Restate the complete material exactly.
════════════════
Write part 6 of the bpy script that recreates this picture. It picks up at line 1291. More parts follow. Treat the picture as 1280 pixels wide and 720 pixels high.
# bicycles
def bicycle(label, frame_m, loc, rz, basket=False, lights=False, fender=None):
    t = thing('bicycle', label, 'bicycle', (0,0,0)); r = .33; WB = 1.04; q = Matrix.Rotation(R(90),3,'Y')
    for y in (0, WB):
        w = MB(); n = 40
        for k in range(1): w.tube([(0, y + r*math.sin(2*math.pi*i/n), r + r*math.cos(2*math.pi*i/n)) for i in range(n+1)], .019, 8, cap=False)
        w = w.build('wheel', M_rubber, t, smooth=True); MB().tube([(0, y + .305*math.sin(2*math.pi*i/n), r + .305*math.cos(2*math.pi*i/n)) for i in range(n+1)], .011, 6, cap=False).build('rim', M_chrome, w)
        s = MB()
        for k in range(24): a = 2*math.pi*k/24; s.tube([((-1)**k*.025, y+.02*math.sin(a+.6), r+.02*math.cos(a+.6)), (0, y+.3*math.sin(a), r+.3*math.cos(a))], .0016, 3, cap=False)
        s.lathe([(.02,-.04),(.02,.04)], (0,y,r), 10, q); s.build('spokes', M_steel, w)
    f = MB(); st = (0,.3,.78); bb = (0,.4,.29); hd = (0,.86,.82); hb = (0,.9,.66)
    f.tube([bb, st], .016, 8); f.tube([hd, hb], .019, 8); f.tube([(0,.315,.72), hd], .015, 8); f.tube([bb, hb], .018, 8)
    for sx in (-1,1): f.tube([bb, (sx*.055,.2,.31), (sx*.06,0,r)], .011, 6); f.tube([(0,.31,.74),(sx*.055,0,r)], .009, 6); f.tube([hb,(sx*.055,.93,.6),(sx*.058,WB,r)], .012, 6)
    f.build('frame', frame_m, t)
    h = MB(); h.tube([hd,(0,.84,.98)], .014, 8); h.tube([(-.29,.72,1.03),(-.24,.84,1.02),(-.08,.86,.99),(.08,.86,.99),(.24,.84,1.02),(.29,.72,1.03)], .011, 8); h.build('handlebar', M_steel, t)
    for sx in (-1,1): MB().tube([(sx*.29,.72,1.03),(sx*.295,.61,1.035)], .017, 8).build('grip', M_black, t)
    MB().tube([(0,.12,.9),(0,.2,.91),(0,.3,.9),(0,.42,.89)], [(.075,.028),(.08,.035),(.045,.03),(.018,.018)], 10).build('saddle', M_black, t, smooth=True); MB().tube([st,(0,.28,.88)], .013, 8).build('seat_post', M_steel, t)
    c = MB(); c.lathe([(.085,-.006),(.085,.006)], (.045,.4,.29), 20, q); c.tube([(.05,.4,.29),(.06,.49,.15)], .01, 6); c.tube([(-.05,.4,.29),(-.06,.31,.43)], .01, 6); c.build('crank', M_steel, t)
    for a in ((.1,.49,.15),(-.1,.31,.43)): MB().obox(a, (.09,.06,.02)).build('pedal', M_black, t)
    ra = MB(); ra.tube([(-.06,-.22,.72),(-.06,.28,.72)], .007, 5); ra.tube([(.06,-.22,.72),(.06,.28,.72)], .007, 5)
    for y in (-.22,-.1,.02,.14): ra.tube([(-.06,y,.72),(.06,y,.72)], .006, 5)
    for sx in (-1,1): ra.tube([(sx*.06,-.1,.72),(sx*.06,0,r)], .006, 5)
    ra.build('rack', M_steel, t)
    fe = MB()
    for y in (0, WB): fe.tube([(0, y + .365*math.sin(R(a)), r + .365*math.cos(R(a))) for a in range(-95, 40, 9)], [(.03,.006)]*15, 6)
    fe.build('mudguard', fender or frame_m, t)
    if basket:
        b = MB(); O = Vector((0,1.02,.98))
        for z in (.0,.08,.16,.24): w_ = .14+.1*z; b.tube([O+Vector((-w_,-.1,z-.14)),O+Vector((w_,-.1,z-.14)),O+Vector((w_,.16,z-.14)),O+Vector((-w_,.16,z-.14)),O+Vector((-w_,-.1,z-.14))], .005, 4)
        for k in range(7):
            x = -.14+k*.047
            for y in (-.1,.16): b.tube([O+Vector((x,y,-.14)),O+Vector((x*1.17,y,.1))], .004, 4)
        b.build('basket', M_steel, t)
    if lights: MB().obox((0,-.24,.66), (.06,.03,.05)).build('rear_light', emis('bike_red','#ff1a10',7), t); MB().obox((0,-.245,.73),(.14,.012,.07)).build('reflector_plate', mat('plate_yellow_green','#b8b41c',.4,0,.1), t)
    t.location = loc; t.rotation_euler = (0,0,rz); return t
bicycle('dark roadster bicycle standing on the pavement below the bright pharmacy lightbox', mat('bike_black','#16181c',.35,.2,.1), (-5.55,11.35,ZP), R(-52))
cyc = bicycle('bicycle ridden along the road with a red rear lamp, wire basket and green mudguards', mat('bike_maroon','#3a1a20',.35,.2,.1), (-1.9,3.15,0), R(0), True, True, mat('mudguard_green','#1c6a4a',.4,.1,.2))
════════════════
COMPLETE RESPONSE:
Write part 6 of the bpy script that recreates this picture. It picks up at line 1291. More parts follow. Treat the picture as 1280 pixels wide and 720 pixels high.
# bicycles
def bicycle(label, frame_m, loc, rz, basket=False, lights=False, fender=None):
    t = thing('bicycle', label, 'bicycle', (0,0,0)); r = .33; WB = 1.04; q = Matrix.Rotation(R(90),3,'Y')
    for y in (0, WB):
        w = MB(); n = 40
        for k in range(1): w.tube([(0, y + r*math.sin(2*math.pi*i/n), r + r*math.cos(2*math.pi*i/n)) for i in range(n+1)], .019, 8, cap=False)
        w = w.build('wheel', M_rubber, t, smooth=True); MB().tube([(0, y + .305*math.sin(2*math.pi*i/n), r + .305*math.cos(2*math.pi*i/n)) for i in range(n+1)], .011, 6, cap=False).build('rim', M_chrome, w)
        s = MB()
        for k in range(24): a = 2*math.pi*k/24; s.tube([((-1)**k*.025, y+.02*math.sin(a+.6), r+.02*math.cos(a+.6)), (0, y+.3*math.sin(a), r+.3*math.cos(a))], .0016, 3, cap=False)
        s.lathe([(.02,-.04),(.02,.04)], (0,y,r), 10, q); s.build('spokes', M_steel, w)
    f = MB(); st = (0,.3,.78); bb = (0,.4,.29); hd = (0,.86,.82); hb = (0,.9,.66)
    f.tube([bb, st], .016, 8); f.tube([hd, hb], .019, 8); f.tube([(0,.315,.72), hd], .015, 8); f.tube([bb, hb], .018, 8)
    for sx in (-1,1): f.tube([bb, (sx*.055,.2,.31), (sx*.06,0,r)], .011, 6); f.tube([(0,.31,.74),(sx*.055,0,r)], .009, 6); f.tube([hb,(sx*.055,.93,.6),(sx*.058,WB,r)], .012, 6)
    f.build('frame', frame_m, t)
    h = MB(); h.tube([hd,(0,.84,.98)], .014, 8); h.tube([(-.29,.72,1.03),(-.24,.84,1.02),(-.08,.86,.99),(.08,.86,.99),(.24,.84,1.02),(.29,.72,1.03)], .011, 8); h.build('handlebar', M_steel, t)
    for sx in (-1,1): MB().tube([(sx*.29,.72,1.03),(sx*.295,.61,1.035)], .017, 8).build('grip', M_black, t)
    MB().tube([(0,.12,.9),(0,.2,.91),(0,.3,.9),(0,.42,.89)], [(.075,.028),(.08,.035),(.045,.03),(.018,.018)], 10).build('saddle', M_black, t, smooth=True); MB().tube([st,(0,.28,.88)], .013, 8).build('seat_post', M_steel, t)
    c = MB(); c.lathe([(.085,-.006),(.085,.006)], (.045,.4,.29), 20, q); c.tube([(.05,.4,.29),(.06,.49,.15)], .01, 6); c.tube([(-.05,.4,.29),(-.06,.31,.43)], .01, 6); c.build('crank', M_steel, t)
    for a in ((.1,.49,.15),(-.1,.31,.43)): MB().obox(a, (.09,.06,.02)).build('pedal', M_black, t)
    ra = MB(); ra.tube([(-.06,-.22,.72),(-.06,.28,.72)], .007, 5); ra.tube([(.06,-.22,.72),(.06,.28,.72)], .007, 5)
    for y in (-.22,-.1,.02,.14): ra.tube([(-.06,y,.72),(.06,y,.72)], .006, 5)
    for sx in (-1,1): ra.tube([(sx*.06,-.1,.72),(sx*.06,0,r)], .006, 5)
    ra.build('rack', M_steel, t)
    fe = MB()
    for y in (0, WB): fe.tube([(0, y + .365*math.sin(R(a)), r + .365*math.cos(R(a))) for a in range(-95, 40, 9)], [(.03,.006)]*15, 6)
    fe.build('mudguard', fender or frame_m, t)
    if basket:
        b = MB(); O = Vector((0,1.02,.98))
        for z in (.0,.08,.16,.24): w_ = .14+.1*z; b.tube([O+Vector((-w_,-.1,z-.14)),O+Vector((w_,-.1,z-.14)),O+Vector((w_,.16,z-.14)),O+Vector((-w_,.16,z-.14)),O+Vector((-w_,-.1,z-.14))], .005, 4)
        for k in range(7):
            x = -.14+k*.047
            for y in (-.1,.16): b.tube([O+Vector((x,y,-.14)),O+Vector((x*1.17,y,.1))], .004, 4)
        b.build('basket', M_steel, t)
    if lights: MB().obox((0,-.24,.66), (.06,.03,.05)).build('rear_light', emis('bike_red','#ff1a10',7), t); MB().obox((0,-.245,.73),(.14,.012,.07)).build('reflector_plate', mat('plate_yellow_green','#b8b41c',.4,0,.1), t)
    t.location = loc; t.rotation_euler = (0,0,rz); return t
bicycle('dark roadster bicycle standing on the pavement below the bright pharmacy lightbox', mat('bike_black','#16181c',.35,.2,.1), (-5.55,11.35,ZP), R(-52))
cyc = bicycle('bicycle ridden along the road with a red rear lamp, wire basket and green mudguards', mat('bike_maroon','#3a1a20',.35,.2,.1), (-1.9,3.15,0), R(0), True, True, mat('mudguard_green','#1c6a4a',.4,.1,.2))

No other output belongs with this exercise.